GOAL OF THE EXERCISE >> Reproduce all of the data exactly.

SUPPLIED MATERIAL >>
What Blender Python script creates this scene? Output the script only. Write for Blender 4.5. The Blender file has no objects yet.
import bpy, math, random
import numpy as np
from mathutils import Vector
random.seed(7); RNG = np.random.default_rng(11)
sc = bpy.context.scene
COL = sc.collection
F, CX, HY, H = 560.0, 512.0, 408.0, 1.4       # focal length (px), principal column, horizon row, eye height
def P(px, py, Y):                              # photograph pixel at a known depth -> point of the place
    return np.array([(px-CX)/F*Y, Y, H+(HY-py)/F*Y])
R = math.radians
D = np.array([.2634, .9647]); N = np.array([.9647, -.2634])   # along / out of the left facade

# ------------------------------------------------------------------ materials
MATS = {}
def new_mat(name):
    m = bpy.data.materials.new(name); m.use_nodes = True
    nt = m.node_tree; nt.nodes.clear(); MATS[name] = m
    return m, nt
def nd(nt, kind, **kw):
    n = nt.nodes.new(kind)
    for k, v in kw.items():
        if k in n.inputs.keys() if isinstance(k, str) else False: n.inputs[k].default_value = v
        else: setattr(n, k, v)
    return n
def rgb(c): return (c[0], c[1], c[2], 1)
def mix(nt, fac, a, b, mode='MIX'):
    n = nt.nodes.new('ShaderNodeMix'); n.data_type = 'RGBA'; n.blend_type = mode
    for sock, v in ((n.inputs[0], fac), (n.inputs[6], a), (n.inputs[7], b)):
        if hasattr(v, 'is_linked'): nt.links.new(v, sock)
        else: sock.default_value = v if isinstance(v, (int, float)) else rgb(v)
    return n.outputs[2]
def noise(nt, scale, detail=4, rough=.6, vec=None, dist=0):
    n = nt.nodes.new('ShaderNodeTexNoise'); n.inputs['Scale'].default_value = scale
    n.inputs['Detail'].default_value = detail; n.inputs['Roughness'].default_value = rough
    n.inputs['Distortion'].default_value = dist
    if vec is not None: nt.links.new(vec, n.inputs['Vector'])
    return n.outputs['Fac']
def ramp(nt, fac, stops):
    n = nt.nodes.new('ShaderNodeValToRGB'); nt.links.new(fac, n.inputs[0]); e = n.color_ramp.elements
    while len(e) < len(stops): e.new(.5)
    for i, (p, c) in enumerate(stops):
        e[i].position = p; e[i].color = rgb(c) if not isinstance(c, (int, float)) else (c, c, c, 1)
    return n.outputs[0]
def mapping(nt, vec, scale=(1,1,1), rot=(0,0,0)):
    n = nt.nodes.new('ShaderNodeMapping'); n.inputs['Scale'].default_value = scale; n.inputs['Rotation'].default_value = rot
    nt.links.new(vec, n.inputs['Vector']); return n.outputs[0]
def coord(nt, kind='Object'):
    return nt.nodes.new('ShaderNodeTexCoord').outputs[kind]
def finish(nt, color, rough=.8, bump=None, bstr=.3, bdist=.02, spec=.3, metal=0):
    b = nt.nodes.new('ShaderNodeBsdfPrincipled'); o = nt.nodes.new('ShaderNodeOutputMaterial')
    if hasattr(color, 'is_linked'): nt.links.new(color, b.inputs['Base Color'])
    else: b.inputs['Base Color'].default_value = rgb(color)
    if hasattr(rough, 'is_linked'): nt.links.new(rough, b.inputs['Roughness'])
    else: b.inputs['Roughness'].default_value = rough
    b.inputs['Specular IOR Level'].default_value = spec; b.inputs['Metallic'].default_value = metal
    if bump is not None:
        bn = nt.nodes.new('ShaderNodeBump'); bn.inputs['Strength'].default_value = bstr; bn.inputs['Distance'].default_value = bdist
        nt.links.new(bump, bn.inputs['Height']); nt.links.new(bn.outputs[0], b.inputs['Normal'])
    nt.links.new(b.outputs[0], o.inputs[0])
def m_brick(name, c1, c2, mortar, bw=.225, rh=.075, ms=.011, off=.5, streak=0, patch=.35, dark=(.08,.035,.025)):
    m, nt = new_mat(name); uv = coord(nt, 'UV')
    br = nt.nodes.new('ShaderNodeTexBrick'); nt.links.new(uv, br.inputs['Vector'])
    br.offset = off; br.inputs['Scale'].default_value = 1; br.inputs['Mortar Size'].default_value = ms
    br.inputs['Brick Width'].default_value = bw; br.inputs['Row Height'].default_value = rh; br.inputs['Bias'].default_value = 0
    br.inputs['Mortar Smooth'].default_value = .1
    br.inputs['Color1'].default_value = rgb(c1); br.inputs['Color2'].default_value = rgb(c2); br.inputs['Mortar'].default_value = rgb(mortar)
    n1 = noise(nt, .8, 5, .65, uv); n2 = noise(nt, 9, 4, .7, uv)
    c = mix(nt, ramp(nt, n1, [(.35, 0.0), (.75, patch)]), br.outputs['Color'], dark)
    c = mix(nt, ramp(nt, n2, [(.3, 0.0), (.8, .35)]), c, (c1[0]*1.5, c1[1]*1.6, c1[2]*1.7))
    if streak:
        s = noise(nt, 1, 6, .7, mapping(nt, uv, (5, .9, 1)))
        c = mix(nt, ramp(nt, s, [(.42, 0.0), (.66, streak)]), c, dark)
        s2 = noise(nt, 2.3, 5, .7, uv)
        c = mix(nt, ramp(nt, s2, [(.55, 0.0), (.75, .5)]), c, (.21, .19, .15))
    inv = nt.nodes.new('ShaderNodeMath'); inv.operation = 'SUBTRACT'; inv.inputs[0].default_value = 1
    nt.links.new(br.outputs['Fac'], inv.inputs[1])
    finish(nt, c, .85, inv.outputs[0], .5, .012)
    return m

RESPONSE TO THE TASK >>
What Blender Python script creates this scene? Output the script only. Write for Blender 4.5. The Blender file has no objects yet.
import bpy, math, random
import numpy as np
from mathutils import Vector
random.seed(7); RNG = np.random.default_rng(11)
sc = bpy.context.scene
COL = sc.collection
F, CX, HY, H = 560.0, 512.0, 408.0, 1.4       # focal length (px), principal column, horizon row, eye height
def P(px, py, Y):                              # photograph pixel at a known depth -> point of the place
    return np.array([(px-CX)/F*Y, Y, H+(HY-py)/F*Y])
R = math.radians
D = np.array([.2634, .9647]); N = np.array([.9647, -.2634])   # along / out of the left facade

# ------------------------------------------------------------------ materials
MATS = {}
def new_mat(name):
    m = bpy.data.materials.new(name); m.use_nodes = True
    nt = m.node_tree; nt.nodes.clear(); MATS[name] = m
    return m, nt
def nd(nt, kind, **kw):
    n = nt.nodes.new(kind)
    for k, v in kw.items():
        if k in n.inputs.keys() if isinstance(k, str) else False: n.inputs[k].default_value = v
        else: setattr(n, k, v)
    return n
def rgb(c): return (c[0], c[1], c[2], 1)
def mix(nt, fac, a, b, mode='MIX'):
    n = nt.nodes.new('ShaderNodeMix'); n.data_type = 'RGBA'; n.blend_type = mode
    for sock, v in ((n.inputs[0], fac), (n.inputs[6], a), (n.inputs[7], b)):
        if hasattr(v, 'is_linked'): nt.links.new(v, sock)
        else: sock.default_value = v if isinstance(v, (int, float)) else rgb(v)
    return n.outputs[2]
def noise(nt, scale, detail=4, rough=.6, vec=None, dist=0):
    n = nt.nodes.new('ShaderNodeTexNoise'); n.inputs['Scale'].default_value = scale
    n.inputs['Detail'].default_value = detail; n.inputs['Roughness'].default_value = rough
    n.inputs['Distortion'].default_value = dist
    if vec is not None: nt.links.new(vec, n.inputs['Vector'])
    return n.outputs['Fac']
def ramp(nt, fac, stops):
    n = nt.nodes.new('ShaderNodeValToRGB'); nt.links.new(fac, n.inputs[0]); e = n.color_ramp.elements
    while len(e) < len(stops): e.new(.5)
    for i, (p, c) in enumerate(stops):
        e[i].position = p; e[i].color = rgb(c) if not isinstance(c, (int, float)) else (c, c, c, 1)
    return n.outputs[0]
def mapping(nt, vec, scale=(1,1,1), rot=(0,0,0)):
    n = nt.nodes.new('ShaderNodeMapping'); n.inputs['Scale'].default_value = scale; n.inputs['Rotation'].default_value = rot
    nt.links.new(vec, n.inputs['Vector']); return n.outputs[0]
def coord(nt, kind='Object'):
    return nt.nodes.new('ShaderNodeTexCoord').outputs[kind]
def finish(nt, color, rough=.8, bump=None, bstr=.3, bdist=.02, spec=.3, metal=0):
    b = nt.nodes.new('ShaderNodeBsdfPrincipled'); o = nt.nodes.new('ShaderNodeOutputMaterial')
    if hasattr(color, 'is_linked'): nt.links.new(color, b.inputs['Base Color'])
    else: b.inputs['Base Color'].default_value = rgb(color)
    if hasattr(rough, 'is_linked'): nt.links.new(rough, b.inputs['Roughness'])
    else: b.inputs['Roughness'].default_value = rough
    b.inputs['Specular IOR Level'].default_value = spec; b.inputs['Metallic'].default_value = metal
    if bump is not None:
        bn = nt.nodes.new('ShaderNodeBump'); bn.inputs['Strength'].default_value = bstr; bn.inputs['Distance'].default_value = bdist
        nt.links.new(bump, bn.inputs['Height']); nt.links.new(bn.outputs[0], b.inputs['Normal'])
    nt.links.new(b.outputs[0], o.inputs[0])
def m_brick(name, c1, c2, mortar, bw=.225, rh=.075, ms=.011, off=.5, streak=0, patch=.35, dark=(.08,.035,.025)):
    m, nt = new_mat(name); uv = coord(nt, 'UV')
    br = nt.nodes.new('ShaderNodeTexBrick'); nt.links.new(uv, br.inputs['Vector'])
    br.offset = off; br.inputs['Scale'].default_value = 1; br.inputs['Mortar Size'].default_value = ms
    br.inputs['Brick Width'].default_value = bw; br.inputs['Row Height'].default_value = rh; br.inputs['Bias'].default_value = 0
    br.inputs['Mortar Smooth'].default_value = .1
    br.inputs['Color1'].default_value = rgb(c1); br.inputs['Color2'].default_value = rgb(c2); br.inputs['Mortar'].default_value = rgb(mortar)
    n1 = noise(nt, .8, 5, .65, uv); n2 = noise(nt, 9, 4, .7, uv)
    c = mix(nt, ramp(nt, n1, [(.35, 0.0), (.75, patch)]), br.outputs['Color'], dark)
    c = mix(nt, ramp(nt, n2, [(.3, 0.0), (.8, .35)]), c, (c1[0]*1.5, c1[1]*1.6, c1[2]*1.7))
    if streak:
        s = noise(nt, 1, 6, .7, mapping(nt, uv, (5, .9, 1)))
        c = mix(nt, ramp(nt, s, [(.42, 0.0), (.66, streak)]), c, dark)
        s2 = noise(nt, 2.3, 5, .7, uv)
        c = mix(nt, ramp(nt, s2, [(.55, 0.0), (.75, .5)]), c, (.21, .19, .15))
    inv = nt.nodes.new('ShaderNodeMath'); inv.operation = 'SUBTRACT'; inv.inputs[0].default_value = 1
    nt.links.new(br.outputs['Fac'], inv.inputs[1])
    finish(nt, c, .85, inv.outputs[0], .5, .012)
    return m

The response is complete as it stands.